Hiroshima: trying to clear away a 40-year-old cloud

THE morning of Aug. 6 approaches. Once again the photograph of a scorched watch, with the hands fixed forever at 8:16, appears in newspapers and magazines to remind us of the exact moment the atomic bomb fell on Hiroshima. As always, we come to the anniversary of the first day of the Nuclear Age with a reluctance compounded of confusion and distress. And why not? Who would wish to bear witness again, for the 40th time, to that fireball in the sky, or to that wasteland underneath, made even more desolate by the domed building still perversely standing beside a single tree defoliated and twisted like a cross?

Yet it seems to be our duty -- the least we can do -- to recall for still another year the story of The Bomb. This has become the family album of the nuclear generation. The yellowing pages of our scrapbook turn, and here is Robert Oppenheimer, angular as a stork, on the desert of New Mexico. And here is Col. Paul Tibbets, clear-eyed and nonchalant, beside his B-29. And here are the faces, then and now, of Japanese walking the streets of Hiroshima on the summer morning of Aug. 6, 1945.

Repetition has taken its toll. By now the story has acquired the polished smoothness of a myth, even though, for 364 days of the year, we come close to forgetting the unforgettable.

By now the words ``holocaust'' and ``apocalypse'' have been invoked so often that they glance off the mind -- syllables with blunted edges.

By now inevitable touches of chic creep into the retelling. This year the mushroom cloud has become a graphic designer's logo to tie a magazine supplement together.

By now we have abstracted the raw event all too neatly into stats. Any schoolchild can reel off the figures that prove how puny a blast ravaged Hiroshima compared with the explosion the most modest warhead would detonate today.

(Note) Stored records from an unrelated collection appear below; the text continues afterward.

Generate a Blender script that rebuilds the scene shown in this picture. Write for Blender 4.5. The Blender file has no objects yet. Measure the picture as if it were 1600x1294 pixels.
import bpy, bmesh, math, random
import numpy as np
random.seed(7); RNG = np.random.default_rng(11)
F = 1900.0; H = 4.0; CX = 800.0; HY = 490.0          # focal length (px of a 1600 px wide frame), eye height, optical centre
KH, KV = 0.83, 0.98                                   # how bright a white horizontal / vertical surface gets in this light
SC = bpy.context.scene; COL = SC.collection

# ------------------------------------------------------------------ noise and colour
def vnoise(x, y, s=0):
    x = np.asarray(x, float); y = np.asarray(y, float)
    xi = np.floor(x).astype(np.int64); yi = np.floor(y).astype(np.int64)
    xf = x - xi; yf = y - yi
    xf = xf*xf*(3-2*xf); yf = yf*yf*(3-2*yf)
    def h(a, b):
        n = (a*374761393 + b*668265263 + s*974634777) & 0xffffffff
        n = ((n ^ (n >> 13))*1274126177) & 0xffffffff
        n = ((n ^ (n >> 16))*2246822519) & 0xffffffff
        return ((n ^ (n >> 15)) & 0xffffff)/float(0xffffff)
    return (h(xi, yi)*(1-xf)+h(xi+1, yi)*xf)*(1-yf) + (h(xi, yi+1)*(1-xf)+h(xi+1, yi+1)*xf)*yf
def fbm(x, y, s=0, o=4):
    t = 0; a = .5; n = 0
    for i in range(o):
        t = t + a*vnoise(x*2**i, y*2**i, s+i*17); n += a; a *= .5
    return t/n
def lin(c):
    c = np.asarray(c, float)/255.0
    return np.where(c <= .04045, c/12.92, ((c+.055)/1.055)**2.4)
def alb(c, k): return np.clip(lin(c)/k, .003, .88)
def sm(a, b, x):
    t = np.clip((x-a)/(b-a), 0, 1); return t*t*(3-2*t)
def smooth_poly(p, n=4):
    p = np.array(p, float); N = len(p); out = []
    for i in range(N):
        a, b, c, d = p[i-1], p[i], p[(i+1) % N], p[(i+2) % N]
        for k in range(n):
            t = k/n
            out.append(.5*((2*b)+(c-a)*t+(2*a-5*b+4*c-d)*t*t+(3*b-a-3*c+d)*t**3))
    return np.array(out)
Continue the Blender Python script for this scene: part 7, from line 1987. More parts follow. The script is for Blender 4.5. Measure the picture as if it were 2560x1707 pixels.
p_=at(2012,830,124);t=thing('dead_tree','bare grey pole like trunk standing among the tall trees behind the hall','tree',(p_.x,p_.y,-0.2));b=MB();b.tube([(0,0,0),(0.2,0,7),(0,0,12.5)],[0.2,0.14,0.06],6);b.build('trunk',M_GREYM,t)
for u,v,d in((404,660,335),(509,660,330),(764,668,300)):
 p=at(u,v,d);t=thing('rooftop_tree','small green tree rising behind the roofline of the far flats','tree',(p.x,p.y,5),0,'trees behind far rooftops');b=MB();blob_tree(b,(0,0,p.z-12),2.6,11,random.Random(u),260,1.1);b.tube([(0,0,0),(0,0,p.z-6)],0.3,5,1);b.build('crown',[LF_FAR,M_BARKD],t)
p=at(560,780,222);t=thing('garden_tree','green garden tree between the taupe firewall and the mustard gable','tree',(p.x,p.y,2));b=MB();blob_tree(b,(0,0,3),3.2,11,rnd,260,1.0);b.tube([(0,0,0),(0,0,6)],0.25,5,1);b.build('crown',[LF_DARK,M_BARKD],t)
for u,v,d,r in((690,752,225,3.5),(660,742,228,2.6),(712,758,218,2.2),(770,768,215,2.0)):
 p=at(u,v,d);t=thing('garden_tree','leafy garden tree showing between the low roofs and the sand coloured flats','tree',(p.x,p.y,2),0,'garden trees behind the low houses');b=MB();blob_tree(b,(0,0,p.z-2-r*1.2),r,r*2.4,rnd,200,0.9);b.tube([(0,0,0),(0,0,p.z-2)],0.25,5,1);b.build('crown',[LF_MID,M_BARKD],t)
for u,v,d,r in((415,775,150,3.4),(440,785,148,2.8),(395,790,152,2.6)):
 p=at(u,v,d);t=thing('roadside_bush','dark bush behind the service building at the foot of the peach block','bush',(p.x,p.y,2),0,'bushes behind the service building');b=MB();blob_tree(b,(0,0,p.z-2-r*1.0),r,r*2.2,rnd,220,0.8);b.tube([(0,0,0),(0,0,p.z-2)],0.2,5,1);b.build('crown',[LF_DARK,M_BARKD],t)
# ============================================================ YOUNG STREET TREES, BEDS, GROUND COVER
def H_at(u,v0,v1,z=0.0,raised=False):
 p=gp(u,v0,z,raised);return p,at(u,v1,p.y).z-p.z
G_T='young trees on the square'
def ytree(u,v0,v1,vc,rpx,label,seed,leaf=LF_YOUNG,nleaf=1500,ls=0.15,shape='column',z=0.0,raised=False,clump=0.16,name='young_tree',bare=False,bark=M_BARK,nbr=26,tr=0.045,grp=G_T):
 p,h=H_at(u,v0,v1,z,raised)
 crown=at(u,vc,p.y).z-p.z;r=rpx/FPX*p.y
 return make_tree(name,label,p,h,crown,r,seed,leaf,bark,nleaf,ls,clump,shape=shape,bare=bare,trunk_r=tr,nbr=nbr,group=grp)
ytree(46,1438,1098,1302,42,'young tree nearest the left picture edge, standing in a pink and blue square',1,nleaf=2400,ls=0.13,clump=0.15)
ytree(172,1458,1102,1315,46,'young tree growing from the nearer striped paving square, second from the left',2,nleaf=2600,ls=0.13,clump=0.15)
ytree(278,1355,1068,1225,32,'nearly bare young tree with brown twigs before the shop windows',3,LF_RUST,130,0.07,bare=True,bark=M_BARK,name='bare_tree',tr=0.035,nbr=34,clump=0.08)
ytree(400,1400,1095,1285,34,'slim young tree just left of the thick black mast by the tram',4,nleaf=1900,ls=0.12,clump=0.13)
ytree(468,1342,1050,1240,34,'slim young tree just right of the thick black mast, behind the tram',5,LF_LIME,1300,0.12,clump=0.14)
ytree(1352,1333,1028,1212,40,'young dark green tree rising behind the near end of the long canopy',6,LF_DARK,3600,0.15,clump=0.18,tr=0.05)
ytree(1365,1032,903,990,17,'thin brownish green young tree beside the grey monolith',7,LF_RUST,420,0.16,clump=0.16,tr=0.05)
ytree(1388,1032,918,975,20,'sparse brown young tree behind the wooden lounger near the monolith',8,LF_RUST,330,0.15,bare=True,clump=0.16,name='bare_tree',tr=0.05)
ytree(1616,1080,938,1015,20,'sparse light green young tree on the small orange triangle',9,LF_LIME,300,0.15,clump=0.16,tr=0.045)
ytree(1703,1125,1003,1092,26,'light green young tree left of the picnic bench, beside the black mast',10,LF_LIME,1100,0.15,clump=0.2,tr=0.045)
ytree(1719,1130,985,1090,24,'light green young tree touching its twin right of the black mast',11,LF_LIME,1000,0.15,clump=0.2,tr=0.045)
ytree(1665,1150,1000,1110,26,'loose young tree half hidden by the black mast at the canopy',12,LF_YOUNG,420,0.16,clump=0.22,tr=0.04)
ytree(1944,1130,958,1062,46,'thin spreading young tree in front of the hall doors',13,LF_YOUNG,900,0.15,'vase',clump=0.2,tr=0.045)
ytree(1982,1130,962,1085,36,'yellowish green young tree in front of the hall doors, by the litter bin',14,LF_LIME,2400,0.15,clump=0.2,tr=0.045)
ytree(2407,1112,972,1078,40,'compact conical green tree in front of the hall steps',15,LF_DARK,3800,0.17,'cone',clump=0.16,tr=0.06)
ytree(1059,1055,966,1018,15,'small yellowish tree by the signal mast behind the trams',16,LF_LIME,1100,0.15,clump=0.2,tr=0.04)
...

By now every possible posture has been struck. Who has not read Jonathan Schell's ``The Fate of the Earth,'' or a book like it? Who has not seen the film ``The Day After,'' or a scenario equally determined to outdo with special effects the 43 seconds of destruction 40 years ago?

By now, in short, our responses seem orchestrated. Right on cue, we can be counted on to chorus, ``Never before have human beings possessed so much power -- never before have human beings felt so powerless.''

We are getting good at paying our respects to problems we do little about.

We can perform our Hiroshima interlude with compassionate efficiency, for the 40th time, and return to business as usual. But should we?

Maybe the 40th anniversary -- if the round number does little else -- ought to force us to acknowledge that we have reduced nothing to a formula except our habits of commemoration. In the four decades of the Nuclear Age no consensus has been reached on how this proliferating monster in our midst may be contained and controlled. Neither the people in the Pentagon nor the demonstrators who wind ribbons about them nor the negotiators at the SALT tables nor all the politicians in four decades of world hist ory have come even close to resolving the unprecedented dilemma tragically dramatized by Hiroshima.

The Bomb has become our Tower of Babel. If anything, we sound more muddled than in 1945 as we talk about a ``protracted limited nuclear war'' or argue over ``star wars'' or debate the latest moot question: Will World War III destroy more people by means of ``nuclear winter'' or starvation?

Martin Buber's prediction to the nuclear strategists of 30 years ago would appear to have come true: ``The game plays with you.''

It is only a slight exaggeration to say that in everything but nuclear stockpiles we are still back at Square 1 -- power brokers and idealists alike -- lacking the right answers, or even the right questions.

Sometime before 1945, before we all got into our rut, historians reported the excavation of a Roman monument in North Africa estimated to be 2,000 years old. The inscription on the stone formed a curiously prophetic challenge to the men and women of the Nuclear Age, as more than one commentator has noted. The epitaph reads: ``Here am I, the captain of a legion of Rome who serves in the desert of Libya and learns and ponders this truth: that there are in life but two things, love and power, and no man

has both.''

So speaks Roman stoicism. Are we prepared then to concede that the captain is right and to join him in a post-nuclear world that has become all desert, without even a monument?

For 40 years, in fact, we have behaved like stoics, all too readily granting, like a good, weary Roman, that love is ineffectual and power is cynical -- and this may be the real point.

If we are serious about Hiroshima -- doves, hawks, and everybody in between -- we will not wait for the next retrospective, in 1986. We will begin the 41st year on Aug. 7 with a confession that we have, for four decades, posed as peacemakers at anniversary time. Now and then we have even worked as peacemakers in between. But none of us on earth during the past 40 years have begun to do all that ingenious and passionate human beings can do in behalf of peace.

Such a confession would lead at least to clarity, and just possibly to a modest renewal of hope.